Estoy hastiado de la idea romántica de que las pequeñas acciones pueden tener un impacto global, más cuando se habla del medio ambiente. Odio que se le achaque la culpa de los males del mundo al individuo cuando en realidad es consecuencia directa de políticas públicas que favorecen a las grandes industrias en detrimento de nuestros ecosistemas.
Hace unos años, por ejemplo, hubo una alerta de sequía y la consecuente amenaza de un apagón si no ahorrábamos agua. El presidente Santos salió en televisión diciéndole a los ciudadanos que cada uno debía poner su granito de arena para evitar una catástrofe, pero se le olvidó decir que la extracción de petróleo, la minería y la ganadería son los sectores de la economía que más consumen agua, más que todos los habitantes del país juntos. Por ejemplo, para extraer un barril de petróleo se gastan aproximadamente 7.000 litros de agua, si, en promedio, una persona consume 76 litros de agua al día, esto quiere decir que un barril de petróleo “consume” el agua de 92 personas. Colombia produce 870.000 barriles de petróleo diarios así que haga cuentas: un día de producción petrolera en el país gasta lo mismo que el consumo de agua de toda la población colombiana en dos días. Sin embargo, pareciera que la culpa la tiene el señor que no cierra la llave cuando se cepilla los dientes y no las grandes petroleras del país.

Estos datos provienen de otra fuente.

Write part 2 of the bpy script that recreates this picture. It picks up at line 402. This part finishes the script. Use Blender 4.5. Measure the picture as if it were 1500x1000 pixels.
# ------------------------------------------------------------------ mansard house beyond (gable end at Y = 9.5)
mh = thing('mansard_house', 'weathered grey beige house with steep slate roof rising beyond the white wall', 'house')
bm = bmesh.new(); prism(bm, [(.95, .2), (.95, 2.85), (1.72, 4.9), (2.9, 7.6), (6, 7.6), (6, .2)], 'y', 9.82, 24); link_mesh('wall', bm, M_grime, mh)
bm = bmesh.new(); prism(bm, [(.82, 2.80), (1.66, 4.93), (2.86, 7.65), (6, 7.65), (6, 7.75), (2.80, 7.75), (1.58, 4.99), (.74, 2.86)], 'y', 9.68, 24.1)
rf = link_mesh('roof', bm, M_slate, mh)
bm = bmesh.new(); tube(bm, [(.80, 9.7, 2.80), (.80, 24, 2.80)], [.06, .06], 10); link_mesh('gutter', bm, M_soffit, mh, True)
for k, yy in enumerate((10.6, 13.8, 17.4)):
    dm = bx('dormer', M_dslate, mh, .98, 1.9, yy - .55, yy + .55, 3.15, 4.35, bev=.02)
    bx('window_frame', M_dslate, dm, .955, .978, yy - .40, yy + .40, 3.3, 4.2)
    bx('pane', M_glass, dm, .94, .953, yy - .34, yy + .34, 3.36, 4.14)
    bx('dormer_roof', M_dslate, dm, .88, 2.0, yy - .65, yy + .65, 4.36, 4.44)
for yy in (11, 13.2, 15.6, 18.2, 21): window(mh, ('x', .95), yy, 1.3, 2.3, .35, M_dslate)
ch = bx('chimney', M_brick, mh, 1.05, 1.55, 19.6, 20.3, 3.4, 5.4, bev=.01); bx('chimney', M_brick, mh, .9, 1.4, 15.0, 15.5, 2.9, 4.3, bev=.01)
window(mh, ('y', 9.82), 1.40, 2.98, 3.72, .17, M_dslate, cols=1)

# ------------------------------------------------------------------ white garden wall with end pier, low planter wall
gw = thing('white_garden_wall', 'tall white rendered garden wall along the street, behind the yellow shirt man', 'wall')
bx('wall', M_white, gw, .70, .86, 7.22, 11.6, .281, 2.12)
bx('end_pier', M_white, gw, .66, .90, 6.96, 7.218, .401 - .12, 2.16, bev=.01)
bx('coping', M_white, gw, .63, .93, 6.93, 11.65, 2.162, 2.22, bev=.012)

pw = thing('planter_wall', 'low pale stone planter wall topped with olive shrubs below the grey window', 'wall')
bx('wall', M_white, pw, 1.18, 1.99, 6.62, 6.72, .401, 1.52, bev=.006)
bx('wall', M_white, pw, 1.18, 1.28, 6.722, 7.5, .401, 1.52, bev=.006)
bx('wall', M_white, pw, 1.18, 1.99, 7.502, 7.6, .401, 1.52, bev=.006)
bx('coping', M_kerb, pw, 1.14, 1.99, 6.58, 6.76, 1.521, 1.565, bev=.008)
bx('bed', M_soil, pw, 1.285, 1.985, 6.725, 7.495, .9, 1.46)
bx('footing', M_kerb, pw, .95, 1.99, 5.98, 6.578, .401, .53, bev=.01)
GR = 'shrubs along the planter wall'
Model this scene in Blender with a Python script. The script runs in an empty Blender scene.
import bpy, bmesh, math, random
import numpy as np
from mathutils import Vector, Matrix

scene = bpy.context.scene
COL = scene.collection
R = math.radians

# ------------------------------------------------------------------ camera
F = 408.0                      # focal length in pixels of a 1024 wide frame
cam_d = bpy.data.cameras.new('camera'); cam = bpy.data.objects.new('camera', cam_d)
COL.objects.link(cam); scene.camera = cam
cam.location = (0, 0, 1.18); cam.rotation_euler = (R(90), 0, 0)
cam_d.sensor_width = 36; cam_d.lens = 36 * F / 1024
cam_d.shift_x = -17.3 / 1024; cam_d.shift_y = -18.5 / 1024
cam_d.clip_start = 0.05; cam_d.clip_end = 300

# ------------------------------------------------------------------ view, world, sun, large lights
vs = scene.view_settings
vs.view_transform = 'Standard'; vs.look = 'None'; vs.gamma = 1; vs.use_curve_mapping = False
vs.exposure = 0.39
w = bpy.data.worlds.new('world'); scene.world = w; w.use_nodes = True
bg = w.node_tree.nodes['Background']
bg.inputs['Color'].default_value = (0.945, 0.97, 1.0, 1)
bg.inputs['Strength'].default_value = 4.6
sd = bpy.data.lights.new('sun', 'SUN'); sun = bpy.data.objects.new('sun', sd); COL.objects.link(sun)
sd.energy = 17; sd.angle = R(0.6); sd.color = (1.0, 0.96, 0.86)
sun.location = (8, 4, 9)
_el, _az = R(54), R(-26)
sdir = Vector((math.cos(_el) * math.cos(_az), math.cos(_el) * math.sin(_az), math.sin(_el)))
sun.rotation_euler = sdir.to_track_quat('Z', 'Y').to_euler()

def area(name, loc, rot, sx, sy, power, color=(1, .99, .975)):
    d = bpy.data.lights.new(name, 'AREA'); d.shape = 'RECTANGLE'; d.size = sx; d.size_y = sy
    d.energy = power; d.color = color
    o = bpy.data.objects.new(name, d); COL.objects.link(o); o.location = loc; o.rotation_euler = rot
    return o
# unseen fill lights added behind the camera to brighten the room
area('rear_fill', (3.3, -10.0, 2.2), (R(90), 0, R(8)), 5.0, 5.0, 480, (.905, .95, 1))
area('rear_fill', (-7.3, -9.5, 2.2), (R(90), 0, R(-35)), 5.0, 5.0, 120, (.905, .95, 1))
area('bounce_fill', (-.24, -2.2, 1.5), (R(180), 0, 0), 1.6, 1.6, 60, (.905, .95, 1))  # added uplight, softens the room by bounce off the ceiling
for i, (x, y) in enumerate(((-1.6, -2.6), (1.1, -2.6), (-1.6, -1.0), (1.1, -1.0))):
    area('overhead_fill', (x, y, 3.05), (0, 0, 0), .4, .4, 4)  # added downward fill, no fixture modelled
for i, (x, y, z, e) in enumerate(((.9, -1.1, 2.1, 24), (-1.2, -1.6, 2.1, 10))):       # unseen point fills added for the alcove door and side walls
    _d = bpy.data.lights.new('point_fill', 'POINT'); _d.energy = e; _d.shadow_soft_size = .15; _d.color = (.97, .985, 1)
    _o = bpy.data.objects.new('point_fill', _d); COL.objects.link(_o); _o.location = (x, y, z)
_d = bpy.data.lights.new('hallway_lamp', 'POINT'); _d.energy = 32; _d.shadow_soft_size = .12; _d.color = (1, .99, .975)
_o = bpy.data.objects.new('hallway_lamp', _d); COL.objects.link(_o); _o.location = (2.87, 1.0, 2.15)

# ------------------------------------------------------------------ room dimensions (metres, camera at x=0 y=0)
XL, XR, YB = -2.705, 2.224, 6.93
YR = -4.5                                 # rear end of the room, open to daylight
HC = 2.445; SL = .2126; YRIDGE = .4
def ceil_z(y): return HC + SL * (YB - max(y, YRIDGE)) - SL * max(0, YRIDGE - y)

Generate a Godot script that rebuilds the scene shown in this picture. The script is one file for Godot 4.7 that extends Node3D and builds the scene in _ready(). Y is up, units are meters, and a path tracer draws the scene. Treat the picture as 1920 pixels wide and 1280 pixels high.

Ejemplos como el anterior se replican por todo el mundo porque los gobiernos son conscientes de que al ciudadano hay que venderle la ilusión de pertenencia, de participación, y qué mejor manera que ofreciéndole la posibilidad casi heroica de salvar el mundo. Por eso lideran cruzadas contra el uso de pitillos, por ejemplo, cuando a la vez y sin sonrojarse, permiten la explotación de recursos naturales o elevan los aranceles de los automóviles eléctricos, lo que genera una contaminación exponencialmente superior a la que producen todos los pitillos del mundo. El ciudadano ingenuo cree que está salvando a los osos panda por reutilizar las bolsas plásticas cuando en realidad solo es un insignificante chivo expiatorio de la industrialización y de lo que llaman el «capitalismo salvaje».
Para no ir muy lejos, esta semana en Bogotá se decretó una alerta ambiental porque los niveles de contaminación están disparados y el clima no ayuda mucho. La decisión de la Alcaldía fue extender el pico y placa de carros particulares los días sábado y domingo, alargar las horas de restricción entre semana y utilizar sus redes sociales para dar mil y un consejos inocuos para que entre todos mejoremos la calidad del aire. El asunto es que la contaminación de los carros particulares no es representativa frente a la contaminación que genera Transmilenio. ¿Entonces por qué satanizar al vehículo particular en lugar de tomar medidas drásticas contra la contaminación que produce Transmilenio? Pues porque el sistema de transporte es un negocio y, así nos quieran hacer creer lo contrario, el dinero sigue siendo más importante que el medio ambiente.
Esta nueva restricción pone en evidencia una vieja estrategia de los gobiernos y las corporaciones: culpar al ciudadano corriente de las terribles consecuencias ambientales de las industrias y a la vez darle un placebo para hacerle creer que sus acciones individuales pueden salvar el mundo.
Así los políticos, los empresarios y los poetas nos quieran hacer creer lo contrario, la realidad es que al planeta le afecta muy poco lo que yo haga o deje de hacer en mi entorno para contrarrestar el cambio climático, porque un problema global demanda acciones globales. De nada sirve dejar de sacar el carro para que se despeje el aire así como de nada sirve dejar de usar pitillos para salvar a las tortugas del Atlántico; si los gobiernos y las corporaciones no piensan en el bienestar colectivo, lo que hagamos en casa por salvar el planeta no terminará siendo más que un placebo.